Kamis, 21 Juli 2016

Terhalang jarak, terjebak waktu

Aku tiba-tiba menangis. Tak cuma satu dua tetes sampai kepalaku pening dibuatnya. Aku tak tahu persis apa yang kutangisi. Hanya saja aku merasa rindu rumah.

Aku rindu ayahku. Meski kalau di rumah sedikit lama kami cuma ribut, masalah sepele. Misalkan mengapa aku tak menjawab ketika ditanya ibuku. Atau mengapa aku tidak mau menyapu. Atau mengapa aku tidak diperbolehkan sarapan dengan telur dan bawang bombay. Tapi kalau terpisah jarak begini, yang tiap hari bermusuhan berbalik dipenuhi kenangan. Ngomong-ngomong, ayahku sedang apa, ya?

Aku rindu ibuku. Meski kalau di rumah kami hanya berdua yang ada adalah bisu sekian lama. Aku akan sibuk di kamar bermain dengan seperangkat alat gambarku, dan ibukku akan tenang diam termangu di balik jendela, menatap keluar dimana mata bisa menangkap bayangan pohon kamboja. Atau ibukku akan tiduran sembari tangannya memegang dahi. Huh. Aku jadi kesal sendiri mengingat semua itu ketika jarak tak bisa ditoleransi.

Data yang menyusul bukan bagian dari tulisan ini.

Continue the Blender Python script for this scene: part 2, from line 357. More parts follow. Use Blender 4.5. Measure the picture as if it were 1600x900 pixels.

Kalau saja jarak Yogyakarta-Jakarta cuma sejauh Yogyakarta-Solo, kupastikan aku menghambur kabur menuju rumah. Tak perlu kubawa baju ganti atau uang terlampau banyak. Dan tak perlu aku sampai tidur di angkutan umum. Tapi jarak membentang sekitar 600 kilometer dan aku terjebak rindu.

Sempat terbesit aku ingin menelpon, tapi kemudian aku takut. Aku sadar betul tidak mampu menahan airmata. Aku lebih mudah menahan tawa daripada turunnya airmata. Sesungguhnya pagi tadi beliau sudah telpon dan menanyakan sampai mana proses kuliahku. Tapi menjelang malam ini aku diganggu dengan hati yang tak tahu diri. Aku rindu ayahku. Aku ingin menelpon dan bodohnya aku takut. Takut di tengah pembicaraan aku tak mampu berkata-kata lagi karena terhambat tangis dan beliau tak ada disini untuk benar-benar memelukku dengan tangannya. Itu akan tambah meresahkan. Siapa yang tahan mendengar tangis tanpa bisa memeluk?

Jadi ini rasanya. Rindu yang paling menyakitkan adalah yang seperti ini. Aku bisa berkata demikian karena dalam hidupku, rindu pacar adalah rindu bodoh yang tak perlu lagi diingat. Aku merasa  tak perlu menangisi lelaki lain. Aku lebih baik menangis mengingat ayahku dan ibuku dan betapa aku harus sedemikian kerja keras demi menggoreskan senyum di bibir mereka.

Menyelesaikan tulisan ini aku menangis sampai entah berapa lembar tisu terbuang. Setelahnya, aku tak tahu harus bahagia atau sedih. Hatiku masih terasa mati tapi aku bisa meraba perih.

Oh. Aku benci.

Tapi setidaknya perlu kusyukuri aku tak sedang dalam belitan tugas yang harus selesai besok pagi jadi aku bisa menangis puas dan memeluk bantal sedemikian erat lalu tidur, dan besok kudapati mata sembab dan memerah.

Ngomong-ngomong, ada yang punya obat rindu?